Witam wszystkich!!
Dziękuję za życzenia ;)
Wybaczcie, ze nie piszę często, ale z czasem różnie bywa już teraz, co chyba same rozumiecie. Do tego wczoraj miałam urodziny i przesiedzieliśmy z mężem wspólnie ten dzień (szkoda, ze nie tak:
hmm cały dzień spędzony w łóżku na sexiku to coś
). Trzeba było do sklepu wyskoczyć, bo rodzice przychodzą na kawę i ciasto w sobotę. A swoją drogą - macie jakiś pomysł, co by tu upiec? Coś bez owoców (i nie zebrę, choć ją bardzo lubię, ale ostatnio była xD), z jakimś kremem ewentualnie?
Asik, śliczny brzuchalek masz!!!
Ciekawe, jaką mój Maruś obierze pozycję bojową do zasypiania ?:D
ciekawa sprawa, a te morduchny uśmiechnięte....
Ale ja bym chyba miała obawy przed wsadzaniem dziecka do takiego wiaderka... Choć to pewnie kwestia wprawy i przyzwyczajenia.
A na Marka nic nie działa - chodzenie, wysiłkowanie w domu, przytulanie, ciepła kąpiel... Widocznie zamyślił sobie jakiś inny dzień... Mama moja się śmieje, ze może chce podtrzymać tradycję z naszej rodziny, tzn każdy rodził się w kolejny parzysty dzień miesiąca (miesiąc nieważny - chodzi o sam fakt dnia): babcia z 2, jej syn, a mojej mamy brat - 4, moja siostra - 6, ja - 8, mama - 10, tata - 12. Markowi przypada więc 14. Choć wtrącając w to jeszcze mojego męża, który "nie wszedł do rodziny w ten sposób"(bo np mojemu tacie się udało
), może dziś się uda - on jest z 7 (więc ja 8, a nasz synek mógł by z 9 xD). Ale dedukować sobie mogę, a on i tak najlepiej wie, kiedy będzie miał ochotę się rozdzielać z mamusią...
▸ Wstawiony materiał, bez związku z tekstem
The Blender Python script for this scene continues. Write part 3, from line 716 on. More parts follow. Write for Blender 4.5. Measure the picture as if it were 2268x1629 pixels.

Nie gniewajcie się na mnie, ze się nie odzywam... Przez najbliższe dni też będę pewnie milczeć, ale to dlatego, że jutro i w niedzielę mąż w domu, poza tym w sobotę rodzice, w niedzielę babcia przychodzą do nas. JA mam jeszcze trochę roboty z kwiatkami moimi (muszę część jeszcze przesadzić, róże na balkonie przygotować do zimy, zaszczepić i ugęstwić szeflerę i inne takie). No i oczywiście muszę się najlepiej wyrobić z tym do porodu (choć to by się zdawało jest bardzo realne). Codziennie rano, kiedy wstaję i nie zapowiada się na wyjazd do szpitala, to już w przeciągu 10min (czyli zanim otworzę porządnie oczy i wezmę książkę do ręki) mam zaplanowany cały dzień ^^ Przypominam jednak, ze gdyby cokolwiek wartego uwagi zdarzyło się w naszym życiu, to mam kontakt z Bigottką i z pewnością nie zapomnę dać znać ;) To możecie być spokojne
Magduś, a tak poza tym to jak Ci idzie karmienia braciszków? Cycusie dają radę, czy wspomagasz głodomorki modyfikowanym?